Thoughts at a Hoosier Roadblock

September 16, 2009

Editors: Constitution Day is this Thursday, Sept. 17. The author, who has run for statewide and district offices as a both a Libertarian and as a Republican, is an expert on the Constitution and an advocate or restoring its role in restraining the powers of government in Indiana and the nation.

Like most people, I deny much of what’s happening today. As long as we don’t personally run afoul of the rapidly increasing militarization, authoritarianism and deceit, it might as well occur in far away North Korea or long ago Germany.
But it was a good thing my wife was driving when we were stopped at a “sobriety checkpoint” three weeks ago in Cloverdale, Indiana, The Land of The Free.

Roadblocks are hardly the worst of our constitutional worries. But in this case denial failed, and I got surprisingly angry. Had I personally faced the polite but intimidating force, flashlights and “your papers, please” gestalt, I might have reminded the officers of their oaths to both state and federal constitutions. I might have asked them to look up the “Oath Keepers,” a tiny minority of police and military personnel who take those oaths literally. I might have mentioned some key parts of the state and federal constitutions. I might have gotten tasered and cuffed in front of my children.

Who can deny that our government is ungoverned? Former President George W. Bush called the U.S. Constitution “just a [expletive deleted] piece of paper.”

Don’t get me wrong. I don’t idolize either the Constitution or our nation’s founders. The “Articles of Confederation and Perpetual Union” was good enough to push off Britain, the global superpower of the day, and to create a new nation, conceived in liberty and dedicated to the proposition that politicians should be on a leash.

Yet Thomas Jefferson wrote, “. . . experience hath shewn, that even under the best forms [of government], those entrusted with power have, in time, and by slow operations, perverted it into tyranny.”

In 1787, state delegates were authorized only to amend the Articles of Confederation. But in secret, many contrived to erect a more powerful, federal government. So the Constitutional Convention was no high-minded meeting of visionaries; it was America’s first power grab.

Jefferson’s prescience notwithstanding, after 11 score years of incremental perversions, the constitutions’ written restraints remain largely intact.
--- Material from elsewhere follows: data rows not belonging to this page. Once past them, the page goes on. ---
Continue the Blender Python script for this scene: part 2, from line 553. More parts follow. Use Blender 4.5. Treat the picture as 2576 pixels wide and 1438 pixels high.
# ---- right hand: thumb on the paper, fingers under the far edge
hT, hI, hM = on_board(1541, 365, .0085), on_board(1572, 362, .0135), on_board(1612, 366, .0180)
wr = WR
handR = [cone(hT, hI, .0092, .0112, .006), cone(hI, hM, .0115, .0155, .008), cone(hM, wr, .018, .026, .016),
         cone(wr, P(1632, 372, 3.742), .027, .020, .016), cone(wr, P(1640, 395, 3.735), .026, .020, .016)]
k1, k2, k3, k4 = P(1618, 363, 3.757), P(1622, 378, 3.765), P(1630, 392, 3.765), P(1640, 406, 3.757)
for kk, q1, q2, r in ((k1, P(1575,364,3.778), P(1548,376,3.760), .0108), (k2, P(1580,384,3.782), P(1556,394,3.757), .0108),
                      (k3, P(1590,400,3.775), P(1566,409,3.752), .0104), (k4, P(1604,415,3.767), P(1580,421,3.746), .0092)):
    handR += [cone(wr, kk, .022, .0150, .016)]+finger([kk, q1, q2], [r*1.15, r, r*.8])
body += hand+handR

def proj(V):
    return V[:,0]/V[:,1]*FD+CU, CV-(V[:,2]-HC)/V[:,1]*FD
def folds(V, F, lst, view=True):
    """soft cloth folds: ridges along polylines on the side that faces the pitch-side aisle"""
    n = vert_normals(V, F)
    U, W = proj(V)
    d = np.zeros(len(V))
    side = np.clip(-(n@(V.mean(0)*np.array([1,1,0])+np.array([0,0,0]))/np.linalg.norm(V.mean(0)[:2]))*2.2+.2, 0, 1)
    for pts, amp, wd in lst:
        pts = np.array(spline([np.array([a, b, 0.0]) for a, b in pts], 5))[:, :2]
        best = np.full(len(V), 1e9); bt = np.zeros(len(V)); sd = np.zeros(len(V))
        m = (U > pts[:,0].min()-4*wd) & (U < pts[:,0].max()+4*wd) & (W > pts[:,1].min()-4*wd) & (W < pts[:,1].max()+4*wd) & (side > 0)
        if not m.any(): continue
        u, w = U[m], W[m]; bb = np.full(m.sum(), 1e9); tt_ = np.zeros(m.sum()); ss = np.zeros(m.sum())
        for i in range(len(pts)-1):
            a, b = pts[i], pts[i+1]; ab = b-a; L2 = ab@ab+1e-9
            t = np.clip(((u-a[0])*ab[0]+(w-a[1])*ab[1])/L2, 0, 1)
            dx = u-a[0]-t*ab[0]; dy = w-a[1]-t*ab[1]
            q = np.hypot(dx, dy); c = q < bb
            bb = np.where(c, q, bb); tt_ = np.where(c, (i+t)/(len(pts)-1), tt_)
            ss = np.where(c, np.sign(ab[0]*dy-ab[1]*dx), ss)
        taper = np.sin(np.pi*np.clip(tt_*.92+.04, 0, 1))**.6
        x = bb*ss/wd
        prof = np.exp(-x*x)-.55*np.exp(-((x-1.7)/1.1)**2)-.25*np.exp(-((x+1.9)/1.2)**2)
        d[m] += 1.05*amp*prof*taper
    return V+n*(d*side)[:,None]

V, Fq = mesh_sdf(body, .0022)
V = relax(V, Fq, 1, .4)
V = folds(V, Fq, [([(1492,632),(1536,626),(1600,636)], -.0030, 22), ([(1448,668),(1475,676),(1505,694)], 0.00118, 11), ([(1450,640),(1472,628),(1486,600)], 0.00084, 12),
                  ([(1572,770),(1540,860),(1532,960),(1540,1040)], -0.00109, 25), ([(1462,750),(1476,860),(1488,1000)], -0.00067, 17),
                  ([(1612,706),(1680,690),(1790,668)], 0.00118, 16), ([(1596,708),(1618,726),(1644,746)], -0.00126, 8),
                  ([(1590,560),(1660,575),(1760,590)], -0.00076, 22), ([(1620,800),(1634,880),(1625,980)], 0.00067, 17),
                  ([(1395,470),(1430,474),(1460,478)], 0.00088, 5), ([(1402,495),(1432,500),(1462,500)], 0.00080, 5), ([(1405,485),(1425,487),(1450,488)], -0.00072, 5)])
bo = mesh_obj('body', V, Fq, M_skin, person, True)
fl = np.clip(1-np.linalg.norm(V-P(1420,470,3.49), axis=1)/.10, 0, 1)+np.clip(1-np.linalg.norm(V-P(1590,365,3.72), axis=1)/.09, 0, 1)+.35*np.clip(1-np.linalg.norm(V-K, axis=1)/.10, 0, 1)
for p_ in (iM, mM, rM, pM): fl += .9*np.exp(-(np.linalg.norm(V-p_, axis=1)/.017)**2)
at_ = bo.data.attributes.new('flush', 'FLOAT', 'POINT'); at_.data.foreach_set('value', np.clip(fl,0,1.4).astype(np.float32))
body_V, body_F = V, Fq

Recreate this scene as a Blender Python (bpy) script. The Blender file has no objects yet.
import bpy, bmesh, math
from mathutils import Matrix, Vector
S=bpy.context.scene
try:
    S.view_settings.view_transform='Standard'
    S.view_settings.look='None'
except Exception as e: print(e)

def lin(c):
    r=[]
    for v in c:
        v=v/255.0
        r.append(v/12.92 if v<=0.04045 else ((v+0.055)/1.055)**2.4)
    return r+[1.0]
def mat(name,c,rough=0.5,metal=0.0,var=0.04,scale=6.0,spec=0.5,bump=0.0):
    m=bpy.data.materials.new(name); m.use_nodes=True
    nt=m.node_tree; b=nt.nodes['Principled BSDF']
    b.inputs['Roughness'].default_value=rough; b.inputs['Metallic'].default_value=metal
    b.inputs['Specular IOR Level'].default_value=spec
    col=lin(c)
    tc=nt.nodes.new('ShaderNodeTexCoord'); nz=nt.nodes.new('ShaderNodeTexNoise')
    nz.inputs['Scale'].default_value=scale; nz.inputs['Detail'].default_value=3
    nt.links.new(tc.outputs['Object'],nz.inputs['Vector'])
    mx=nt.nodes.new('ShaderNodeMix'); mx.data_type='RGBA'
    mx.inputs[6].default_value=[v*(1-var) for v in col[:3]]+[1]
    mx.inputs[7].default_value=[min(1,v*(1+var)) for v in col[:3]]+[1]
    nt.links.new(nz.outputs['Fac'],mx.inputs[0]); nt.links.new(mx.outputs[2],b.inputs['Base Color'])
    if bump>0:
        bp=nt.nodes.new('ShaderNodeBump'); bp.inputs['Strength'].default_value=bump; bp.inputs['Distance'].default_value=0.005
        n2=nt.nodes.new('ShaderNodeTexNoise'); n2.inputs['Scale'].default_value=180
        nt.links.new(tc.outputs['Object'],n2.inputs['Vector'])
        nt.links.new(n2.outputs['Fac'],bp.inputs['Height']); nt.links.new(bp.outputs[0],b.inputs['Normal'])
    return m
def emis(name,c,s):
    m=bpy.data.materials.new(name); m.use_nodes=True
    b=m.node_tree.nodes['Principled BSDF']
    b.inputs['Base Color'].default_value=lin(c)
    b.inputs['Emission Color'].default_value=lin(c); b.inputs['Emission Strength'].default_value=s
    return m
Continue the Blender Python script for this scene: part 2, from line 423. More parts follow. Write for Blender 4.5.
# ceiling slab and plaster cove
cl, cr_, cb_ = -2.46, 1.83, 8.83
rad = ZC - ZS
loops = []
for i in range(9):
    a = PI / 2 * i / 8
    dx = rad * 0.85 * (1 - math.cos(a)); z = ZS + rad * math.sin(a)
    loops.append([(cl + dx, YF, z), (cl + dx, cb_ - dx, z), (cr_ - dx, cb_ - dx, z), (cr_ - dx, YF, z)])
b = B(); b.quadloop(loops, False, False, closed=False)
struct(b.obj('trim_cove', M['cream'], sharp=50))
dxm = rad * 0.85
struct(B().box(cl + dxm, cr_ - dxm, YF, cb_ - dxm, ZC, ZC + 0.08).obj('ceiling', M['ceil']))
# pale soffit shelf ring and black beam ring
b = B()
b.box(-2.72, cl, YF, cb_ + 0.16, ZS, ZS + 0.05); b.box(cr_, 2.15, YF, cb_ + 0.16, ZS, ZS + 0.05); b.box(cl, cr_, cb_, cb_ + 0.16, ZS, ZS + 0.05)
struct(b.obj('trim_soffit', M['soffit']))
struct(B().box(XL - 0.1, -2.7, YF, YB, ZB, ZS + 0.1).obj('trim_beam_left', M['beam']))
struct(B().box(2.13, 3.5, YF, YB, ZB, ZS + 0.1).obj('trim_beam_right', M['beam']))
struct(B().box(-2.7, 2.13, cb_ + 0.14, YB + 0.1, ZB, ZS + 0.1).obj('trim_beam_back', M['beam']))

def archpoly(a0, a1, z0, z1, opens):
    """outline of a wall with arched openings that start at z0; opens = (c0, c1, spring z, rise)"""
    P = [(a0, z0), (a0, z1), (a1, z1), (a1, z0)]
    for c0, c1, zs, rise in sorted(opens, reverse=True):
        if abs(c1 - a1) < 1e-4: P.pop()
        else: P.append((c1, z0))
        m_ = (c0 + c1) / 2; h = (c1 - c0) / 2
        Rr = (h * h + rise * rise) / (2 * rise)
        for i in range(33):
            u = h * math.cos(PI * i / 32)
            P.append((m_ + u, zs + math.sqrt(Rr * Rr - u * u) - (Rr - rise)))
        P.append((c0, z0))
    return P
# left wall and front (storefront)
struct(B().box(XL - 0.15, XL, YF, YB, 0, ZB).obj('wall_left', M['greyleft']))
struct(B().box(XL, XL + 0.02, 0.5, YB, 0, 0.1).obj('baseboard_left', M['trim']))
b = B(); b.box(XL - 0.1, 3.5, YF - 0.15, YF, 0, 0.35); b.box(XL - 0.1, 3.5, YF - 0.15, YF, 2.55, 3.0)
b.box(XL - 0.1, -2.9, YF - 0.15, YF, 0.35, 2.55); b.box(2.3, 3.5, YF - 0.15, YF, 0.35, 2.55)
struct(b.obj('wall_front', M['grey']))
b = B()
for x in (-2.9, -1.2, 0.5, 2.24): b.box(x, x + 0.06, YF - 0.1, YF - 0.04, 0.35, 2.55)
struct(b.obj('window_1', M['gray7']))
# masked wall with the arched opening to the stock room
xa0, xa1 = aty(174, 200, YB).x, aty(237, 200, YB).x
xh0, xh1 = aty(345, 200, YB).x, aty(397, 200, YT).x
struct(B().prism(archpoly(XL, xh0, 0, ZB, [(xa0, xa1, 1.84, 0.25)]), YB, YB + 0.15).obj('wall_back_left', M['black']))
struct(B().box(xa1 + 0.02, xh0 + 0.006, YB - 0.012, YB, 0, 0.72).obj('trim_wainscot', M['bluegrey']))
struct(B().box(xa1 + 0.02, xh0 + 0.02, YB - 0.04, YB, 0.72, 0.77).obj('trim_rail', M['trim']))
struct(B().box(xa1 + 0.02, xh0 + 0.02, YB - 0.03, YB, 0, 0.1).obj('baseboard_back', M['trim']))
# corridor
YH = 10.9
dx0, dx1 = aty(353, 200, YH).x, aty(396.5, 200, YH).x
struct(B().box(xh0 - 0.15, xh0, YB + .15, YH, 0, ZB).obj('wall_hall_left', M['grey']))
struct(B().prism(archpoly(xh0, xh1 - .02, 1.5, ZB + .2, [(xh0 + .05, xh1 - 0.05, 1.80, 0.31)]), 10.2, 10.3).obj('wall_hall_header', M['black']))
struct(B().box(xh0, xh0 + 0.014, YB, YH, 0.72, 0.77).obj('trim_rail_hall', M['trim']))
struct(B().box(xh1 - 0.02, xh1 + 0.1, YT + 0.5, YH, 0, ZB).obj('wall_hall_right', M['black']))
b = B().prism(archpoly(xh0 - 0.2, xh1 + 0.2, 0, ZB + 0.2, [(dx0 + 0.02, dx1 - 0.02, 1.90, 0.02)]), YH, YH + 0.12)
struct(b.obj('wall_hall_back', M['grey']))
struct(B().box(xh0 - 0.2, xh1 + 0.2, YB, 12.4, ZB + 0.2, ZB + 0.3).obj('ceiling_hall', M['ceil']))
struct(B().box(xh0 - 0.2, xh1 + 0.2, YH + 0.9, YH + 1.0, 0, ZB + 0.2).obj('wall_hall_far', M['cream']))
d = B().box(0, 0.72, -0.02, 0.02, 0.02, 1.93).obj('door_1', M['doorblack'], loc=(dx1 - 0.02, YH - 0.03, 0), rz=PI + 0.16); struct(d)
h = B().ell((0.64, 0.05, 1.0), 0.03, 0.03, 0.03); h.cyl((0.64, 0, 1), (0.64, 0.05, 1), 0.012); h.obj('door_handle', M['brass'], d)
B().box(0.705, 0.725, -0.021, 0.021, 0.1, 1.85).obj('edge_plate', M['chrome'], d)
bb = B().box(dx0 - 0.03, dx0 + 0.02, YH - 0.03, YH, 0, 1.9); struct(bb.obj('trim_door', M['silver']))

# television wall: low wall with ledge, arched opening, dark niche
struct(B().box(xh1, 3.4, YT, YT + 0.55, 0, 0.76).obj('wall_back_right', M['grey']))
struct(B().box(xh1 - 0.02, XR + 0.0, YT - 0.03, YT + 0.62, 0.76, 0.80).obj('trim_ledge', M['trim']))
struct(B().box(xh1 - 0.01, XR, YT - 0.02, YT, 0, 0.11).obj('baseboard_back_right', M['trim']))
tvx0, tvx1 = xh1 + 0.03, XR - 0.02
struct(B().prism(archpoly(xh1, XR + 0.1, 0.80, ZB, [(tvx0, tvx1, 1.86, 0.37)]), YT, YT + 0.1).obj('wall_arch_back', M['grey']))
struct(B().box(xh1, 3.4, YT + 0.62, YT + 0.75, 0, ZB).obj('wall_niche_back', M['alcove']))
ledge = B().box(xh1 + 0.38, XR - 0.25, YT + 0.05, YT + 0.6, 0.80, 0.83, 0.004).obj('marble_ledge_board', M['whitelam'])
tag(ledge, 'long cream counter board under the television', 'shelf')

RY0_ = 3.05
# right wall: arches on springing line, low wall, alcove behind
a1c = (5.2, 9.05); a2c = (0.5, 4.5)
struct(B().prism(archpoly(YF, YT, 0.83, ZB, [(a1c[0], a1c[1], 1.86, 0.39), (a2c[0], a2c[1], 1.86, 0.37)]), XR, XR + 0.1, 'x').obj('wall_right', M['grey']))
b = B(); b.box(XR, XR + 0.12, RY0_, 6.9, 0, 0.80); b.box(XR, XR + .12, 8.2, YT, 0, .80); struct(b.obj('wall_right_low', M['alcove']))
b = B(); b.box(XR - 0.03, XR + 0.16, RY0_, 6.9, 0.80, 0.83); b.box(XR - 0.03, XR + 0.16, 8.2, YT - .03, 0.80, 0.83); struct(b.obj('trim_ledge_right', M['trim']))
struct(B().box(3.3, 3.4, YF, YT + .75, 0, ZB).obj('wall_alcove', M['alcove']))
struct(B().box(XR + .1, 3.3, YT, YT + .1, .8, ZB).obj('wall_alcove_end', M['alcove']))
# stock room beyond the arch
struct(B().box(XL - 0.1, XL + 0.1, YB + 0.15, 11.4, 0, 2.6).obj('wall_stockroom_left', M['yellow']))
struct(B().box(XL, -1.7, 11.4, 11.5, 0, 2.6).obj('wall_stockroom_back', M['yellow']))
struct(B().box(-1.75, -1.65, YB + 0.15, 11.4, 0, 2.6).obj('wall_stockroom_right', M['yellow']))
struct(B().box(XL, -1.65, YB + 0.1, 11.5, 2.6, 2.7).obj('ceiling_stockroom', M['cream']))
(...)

Here is the U.S. Constitution’s Amendment X which is still the Law of the Land:

The powers not delegated to the United States by the Constitution, nor prohibited by it to the states, are reserved to the states respectively, or to the people.”

Similarly, the Indiana Constitution still limits state authority with Article I, Section 25: “No law shall be passed, the taking effect of which shall be made to depend upon any authority, except as provided in this Constitution.”

Laws cannot not create authority; they depend upon authority granted solely by constitutions. If authority isn’t specifically granted in a constitution, it’s specifically denied.

No judges or executives were ever granted any power over the constitutions. Only legislators, by a deliberately difficult process, can amend or abolish the constitutions, and they’ve rarely done it.

So there is no legal authority to lay speed or sobriety traps for citizens, or tax them for the benefit of bankers. Since the repeal of the 18th amendment, there is no federal authority to regulate the sale or consumption of anything. In fact most of what all levels of governments do is not only unconstitutional it is literally, according to the constitutions themselves, criminal if not treasonous.

But these lawbreakers aren’t the problem. Voters have approved every problem with a 98 percent reelection rate. Few of us have read the U.S. Constitution, though it’d take only a lunch hour to do so. Even fewer have read their state’s constitution, which should take only the span of a movie.

Read your constitutions. Ignorance won’t be bliss for much longer, and the truth just might set you free.

Andy Horning, an adjunct scholar of the foundation, wrote this at the request of the foundation in observance of Constitution Day, Sept. 17.